Outro caso é o de emissor de moeda eletrônico com a atividade de subcredenciador. São instituições que oferecem, por exemplo, contas de pagamento para crédito dos recebíveis, soluções de ERP e produtos e serviços para nichos de negócio, como cadeias de distribuição. O BEES Bank, da Ambev, é um exemplo nesse sentido. Outro, que acaba de receber autorização de SCD, é o Natura &Co Pay, a unidade de serviços financeiros da empresa de cosméticos.
Dois outros movimentos que ganham força, conforme citou Carolina, são banking as service (BaaS) e instituições de pagamento que estão evoluindo sua plataforma de serviços, agregando novas funções, como crédito, investimentos, seguros, marketplace e cripto — esse último produto, por meio de parceiros.
Novas regras para IPs
Em março deste ano, o Banco Central publicou as novas regras prudenciais para as IPs.

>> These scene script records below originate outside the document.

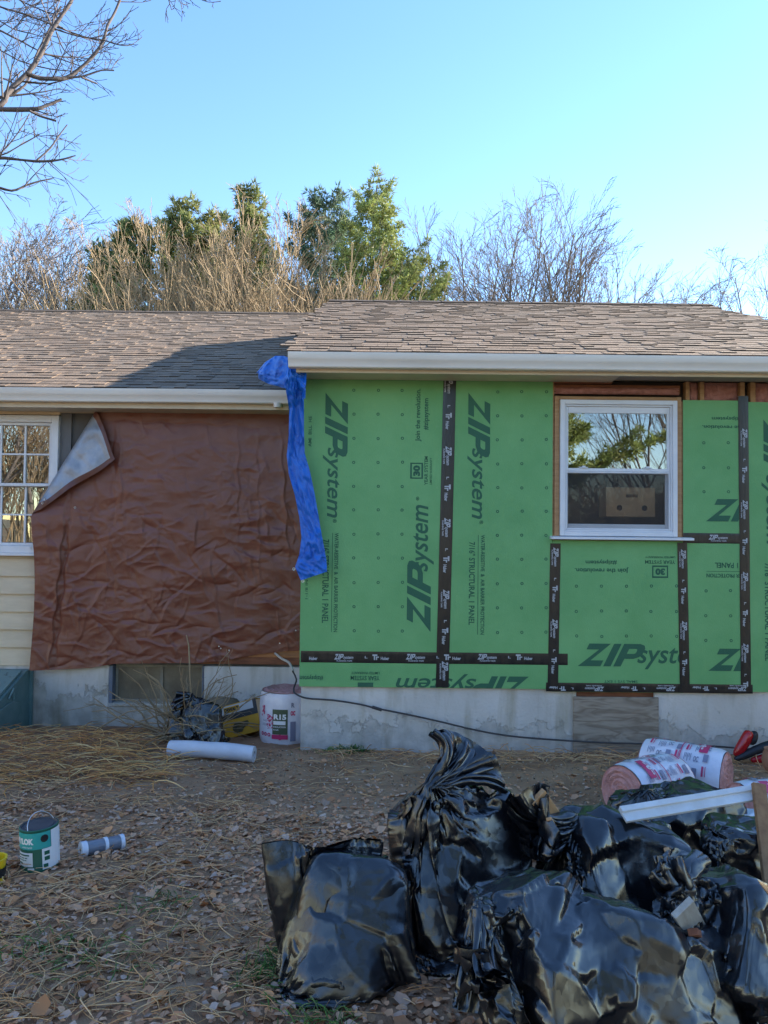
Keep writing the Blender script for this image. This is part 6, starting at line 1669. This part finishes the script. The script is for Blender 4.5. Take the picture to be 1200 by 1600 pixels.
def bare_tree(px, top, Y, label, seed, spread=.5, stems=1, mat_=None, kids=(11, 7, 5), fan=.25, maxlev=3, up=.03, rad=.13, group='bare trees behind the house', name='bare_tree', minr=.007, x=None, H=None, base_z=-.6, fork=.5):
    r_ = random.Random(seed); c = at(px, top, Y); x = c.x if x is None else x; H = (c.z-base_z) if H is None else H
    T = empty(name, (x, Y, base_z)); tag(T, label, 'tree', group); m = mat_ or M_bark
    Wt, Wc = Wood(), Wood(); b = np.array((x, Y, base_z))
    hb = H*fork; d0 = np.array((r_.gauss(0, .03), r_.gauss(0, .03), 1.0)); fk = b+d0*hb*.98
    for s in range(stems):
        an = (s-(stems-1)/2)/max(1, stems-1)*2*fan+r_.gauss(0, .06); bd = np.array((math.sin(an), r_.gauss(0, .09), math.cos(an))); bd /= np.linalg.norm(bd)
        grow(Wc, r_, fk, bd, (H-hb)*r_.uniform(.8, 1.04)*(1-.2*abs(an)), rad*.55, 0, maxlev, spread, up, kids, wig=.10, minr=minr, lo=.15)
    Wc.fit(fk, H-hb); Wt.tube([b, b+d0*hb*.5, b+d0*hb], [rad*1.5, rad*1.2, rad*.9], 8); Wt.build('trunk', m, T)
    Wc.build('crown', m, T); return T
_shoots = []
def shoot_stock():
    """a stock of grown shoots, unit height, shared by all the shrubs"""
    r_ = random.Random(77)
    for i in range(26):
        W = Wood(); d = np.array((r_.gauss(0, .05), r_.gauss(0, .05), 1.0)); d /= np.linalg.norm(d)
        grow(W, r_, (0, 0, 0), d, 1.0, 1.0, 0, 2, .50, .03, (15, 2), wig=.11, tip=.35, minr=.44, lo=.42)
        zt = max(p[:, 2].max() for L in W.B.values() for p, _ in L)
        for key in W.B: W.B[key] = [(p/zt, r) for p, r in W.B[key]]       # unit height; thickness is set when a shoot is planted
        _shoots.append([(np.stack([p for p, _ in L]), np.stack([r for _, r in L]), key) for key, L in W.B.items()])
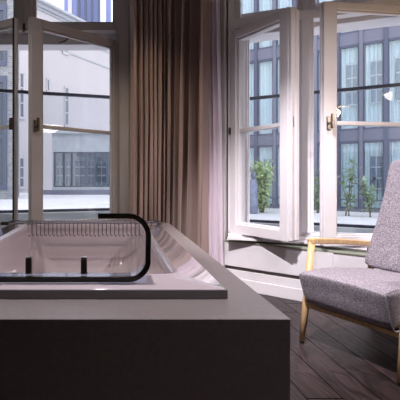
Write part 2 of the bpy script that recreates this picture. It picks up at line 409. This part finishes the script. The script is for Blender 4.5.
strip(strip(MB(), lp[:2], .045, 1.475, 1.513), lp[2:], .045, 1.475, 1.513).obj('top_rail', 'darkbar', ws, bevel=.004)
strip(strip(MB(), lp[:2], .05, .101, .131), lp[2:], .05, -.049, -.019).obj('bottom_rail', 'darkbar', ws, bevel=.004)
for p in (lp[0], lp[1], lp[2]+Vector((.02,0)), lp[3]): box(p.x-.03, p.x+.03, p.y-.024, p.y+.024, .132 if p.x < .5 else -.018, 1.474).obj('post', 'darkbar', ws)
for a, c in ((lp[0], lp[1]), (lp[2], lp[3])): strip(MB(), [a, c], .012, .132 if a.x < 0 else -.018, 1.474).obj('glass_panel', 'screen', ws)
tag(MB().prism([(-2.6, 4.21), (.1, 4.21), W(0, .37), W(1.75, .37), (2.95, 4.0), (1.45, 5.02), (.62, 5.02), (-2.1, 4.3)], -.1, .0).obj('balcony_floor', 'palegrey'), kind='structure')

# ------------------------------------------------------------------ courtyard ground
tag(MB().prism([(-60, 5.4), (80, 5.4), (80, 90), (-60, 90)], -.67, -.57).obj('courtyard_ground', 'terrace'), 'pale courtyard paving', kind='structure')
tag(MB().prism([(-8, 9.5), (2.4, 9.5), (4.2, 21.5), (-8, 21.5)], -.56, .2).obj('roof_terrace', 'terrace'), 'white flat roof terrace seen through the left window', 'terrace')

# right building ---------------------------------------------------
fx, fy = 9.4, 20.0; fa = math.atan2(-.580, .815)
rb = empty('office_building', (fx, fy, -.57), fa); tag(rb, 'blue-grey framed glass office building with white curtains beyond the right window', 'building')
mods = [2.6 + .95*k for k in range(-8, 7)]
zo = .57
bands = [(2.71+zo, 3.23+zo), (7.22+zo, 7.78+zo), (11.7+zo, 12.3+zo)]
b = MB()
for z0, z1 in bands: b.box(mods[0], mods[-1], 0, .5, z0, z1)
b.box(mods[0], mods[-1], 0, .5, 0, .12)
b.obj('spandrel', 'mull', rb, bevel=.03)
b = MB(); b.box(mods[0], mods[-1], 1.6, 1.8, 0, 14); b.obj('inner_wall', 'offdark', rb)
b = MB(); b.box(mods[0]-6, mods[0], 0, 1.8, 0, 14); b.box(mods[0], mods[-1], 0, 1.8, 14, 14.4); b.box(mods[-1], mods[-1]+.4, 0, 1.8, 0, 14); b.obj('wall', 'pale', rb)
b = MB(); b.box(-3.05, -2.72, -.12, .3, 4.2, 7.0); b.obj('pilaster', 'pale', rb)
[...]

Em suma, determina que as IPs terão regras proporcionais ao seu porte e à sua complexidade. O conjunto de normas entrará em vigor em janeiro do ano que vem, mas a implementação completa ocorrerá em janeiro de 2025.
Pelas novas regras, os conglomerados prudenciais serão classificados em três tipos:
- Tipo 1: conglomerado prudencial liderado por instituição financeira;
- Tipo 2: conglomerado prudencial liderado por instituição de pagamento e não integrado por instituição financeira ou por outra instituição autorizada a funcionar pelo BC; e
Tipo 3: conglomerado prudencial liderado por instituição de pagamento e integrado por instituição financeira ou outra instituição autorizada a funcionar pelo BC.
*Reportagem atualizada com mais informações sobre as regras para IPs.